Hukum humaniter terdiri dari dari serangkaian perjanjian internasional yang diinisiasikan sejak lahirnya gerakan palang merah internasional (1863). Di antara sumber hukum humaniter terpenting adalah Konvensi Den Haag (1899 & 1907) dan Konvensi Geneva (1949 dan Protokol Tambahan 1977).
Terkait dengan perlindungan terhadap warga sipil, Konvensi Geneva ke III tahun 1949 mengatur perlindungan terhadap warga sipil yang tak ikut berperang (non combatants), termasuk para tentara yang terluka. Mereka wajib diperlakukan sesuai standar kemanusiaan tanpa memandang SARA. Dalam arti, pembunuhan, penyiksaan, penyanderaan, penghinaan, perendahan martabat (degrading treatment) dan penghukuman sama sekali dilarang dilakukan terhadap mereka.
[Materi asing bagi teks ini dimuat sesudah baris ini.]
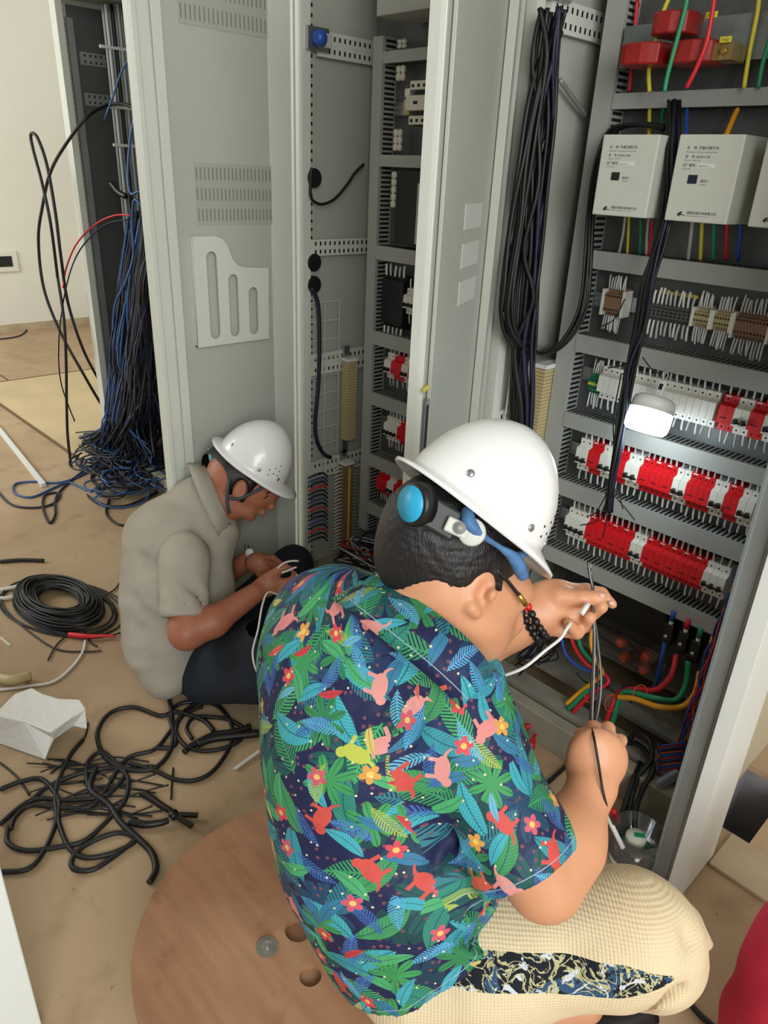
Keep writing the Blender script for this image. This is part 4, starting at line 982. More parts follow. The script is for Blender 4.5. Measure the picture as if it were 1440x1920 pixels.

Konvensi ini telah diratifikasi oleh negara-negara seluruh dunia, termasuk Israel, AS, Rusia, dan negara-negara Eropa Barat. Disamping itu, Pasal 38 Konvensi Hak Anak (Children Rights Convention) 1989 juga mengatur bahwa anak-anak adalah subyek dari hukum humaniter internasional (Konvensi Geneva III 1949) yang sekali-sekali tak dapat dikorbankan ataupun dijadikan sebagai kelompok bersenjata (combatants).
Maka, kekerasan yang dilakukan oleh Israel, ketika mengorbankan warga sipil di Gaza, adalah bentuk pelanggaran berat terhadap hukum humaniter, utamanya Konvensi Geneva 1949. Hukum humaniter tidak mempersoalkan apa penyebab perang. Karena perang memang seringkali tak dapat dicegah. Namun bahwa perang, kalaupun tetap terjadi, tak boleh sekali-sekali mengorbankan warga sipil di Gaza. Yaitu, perempuan, anak-anak, dan orang tua yang tak ikut berperang. Kuartet Timur Tengah (AS, Uni Eropa, Rusia dan PBB) juga turut bertanggungjawab dan melanggar hukum humaniter secara tidak langsung. Utamanya ketika mereka bersetuju atas sanksi ekonomi dan membiarkan terjadinya kekerasan Israel di bumi Gaza.